Subject: Re: Statistics for Nasdaq 100 monthly Momentum Screen
Looks like gtt yielded a net **cost** relative to pure sma (15 month).
Am I reading that right, much greater draw down?


Basically, yes.

In a way, as Elan pointed out once, MaxDD can be misleading since it only is the ONE-TIME absolute worst datapoint.

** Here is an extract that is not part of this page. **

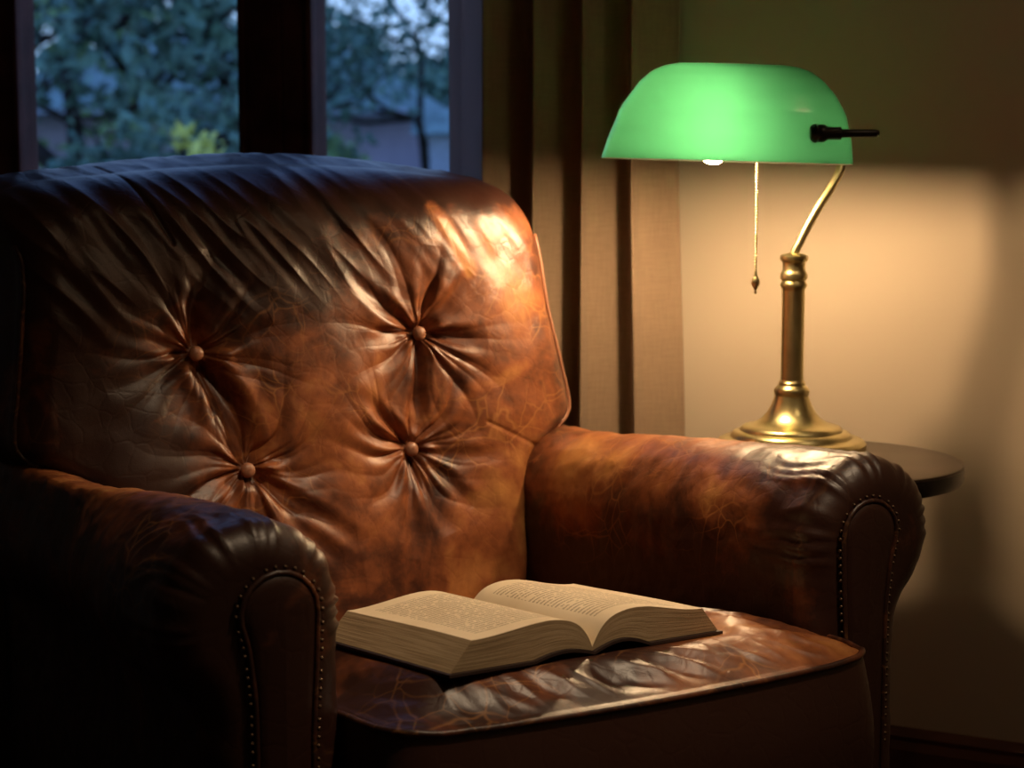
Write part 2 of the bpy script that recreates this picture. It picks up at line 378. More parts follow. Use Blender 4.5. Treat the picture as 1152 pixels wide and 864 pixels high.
def tuft(U, Z):
    h = np.zeros_like(U)
    P3 = np.stack([U, Z, np.zeros_like(U)], -1)
    # broad pillow
    h += .010 * noise(P3 * 4.5 + 5)
    for k, (bu, bz) in enumerate(BUT):
        du, dz = U - bu, Z - bz; r = np.sqrt(du ** 2 + dz ** 2 + .013 ** 2); th = np.arctan2(dz, du)
        h -= .021 * np.exp(-r / .030) + .018 * np.exp(-(r / .10) ** 2)
        wob = th + .35 * noise(np.stack([r * 9 + k * 7, th * 0 + k, np.cos(th) * 1.5], -1))
        rr = smooth(.004, .03, r) * np.exp(-(r / (.085 + .03 * noise(np.stack([np.cos(th) * 2.1 + k * 3, np.sin(th) * 2.1, th * 0], -1)))) ** 1.6)
        c1 = np.abs(np.cos(wob * 5.5 + k)) ** .8; c2 = np.abs(np.cos(wob * 9.5 + 2.1 * k))
        h += .0085 * rr * (c1 - .6) + .0035 * rr * (c2 - .6)
    CR = [((-.170, .755), (-.118, .612), .030, .012), ((.149, .765), (.126, .62), .010, .007), ((.12, .614), (.035, .70), .010, .006), ((.12, .614), (.02, .66), .008, .006),
          ((-.125, .607), (.03, .50), .012, .007), ((-.125, .607), (.0, .47), .010, .008), ((-.125, .607), (-.09, .48), .008, .007), ((-.177, .758), (-.19, .88), .008, .008), ((-.177, .758), (-.15, .89), .010, .011),
          ((-.177, .758), (-.08, .80), .009, .006), ((.12, .614), (.16, .50), .012, .008), ((.12, .614), (.205, .535), .011, .007), ((.12, .614), (.10, .47), .008, .008), ((.12, .614), (.26, .60), .006, .006),
          ((.149, .769), (.235, .85), .012, .006), ((.149, .769), (.25, .755), .010, .008), ((.149, .769), (.04, .86), .009, .007), ((.149, .769), (.17, .89), .008, .009), ((.149, .769), (.04, .77), .006, .006), ((-.125, .607), (.12, .614), .005, .022), ((-.177, .758), (-.29, .80), .007, .007), ((-.177, .758), (-.30, .72), .007, .008), ((-.125, .607), (-.27, .56), .008, .008)]
    for p, q, dep, w in CR:
        mid = noise(np.stack([Z * 7, U * 7, U * 0 + dep * 900], -1)) * .008
        d, t = seg_dist(U + mid, Z + mid * .6, p, q)
        h -= dep * (1 - t) ** .7 * np.exp(-(d / (w * (1 + 1.1 * t))) ** 2) * smooth(.0, .13, t)
        h += dep * .35 * (1 - t) ** .8 * np.exp(-((d - w * 2.3) / (w * 1.3)) ** 2) * smooth(0, .08, t)
    # wrinkled roll along the top, folds sweeping down to the right
    q = np.stack([(U * .80 + Z * .60) * 30, (U * .6 - Z * .8) * 5, U * 0 + 3], -1)
    top = smooth(.80, .93, Z + .05 * smooth(.05, -.2, U))
    top2 = top * (1 - .85 * smooth(.10, .25, U))
    h += top2 * .0045 * (1 - 2 * np.abs(noise(q))) + top * .002 * noise(q * 2.1)
    q2 = np.stack([(U * .9 + Z * .1) * 22, Z * 7, U * 0 + 9], -1)
    h += (1 - top) * smooth(.62, .4, Z) * .003 * (1 - 2 * np.abs(noise(q2)))
    h += .0022 * fbm(P3 * 14, 2) 
    # stitched seams of the side panels
    for p, q, dep in (((-.245, 1.0), (-.20, .90), .004), ((.235, .645), (.315, .605), .0012)):
        d, t = seg_dist(U, Z, p, q); h -= dep * np.exp(-(d / .003) ** 2)
    return h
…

That could be just a once-time out-of-the-ordinary occurrence which doesn't give a picture of how things behaved overall.
What if the MaxDD was -57% while the next 10 worst were all -20%? Is that worse than a MaxDD of -33% while the next 10 worst were all -30%? Which would you call the better one?

The thing about huge drawdowns in a strategy that has good overall returns is that you might not be able to stand the pain and throw in the towel, and thus miss out for the subsequent huge gains.


I think the Sortino Ratio is a better risk metric, as it measures the combined downside excursions. The Sortino ratio measures the risk-adjusted return. I use 0% as the MAR. A Sortino ratio greater than 1 is generally considered good.

So Sortino of 1.79 vs. 1.52 -- and MaxDD -33% vs. -57% -- with only 0.2% lower CAGR is probably preferable.

Don't forget than there is a lot of false accuracy in these numbers. There is a large variance in the CAGR numbers with only 1 or 2 days difference in start date. So all reported CAGRs from, say, 20% to 24% are functionally the same.
But that's the reason that I used the GTR1 cycle with the lowest CAGR.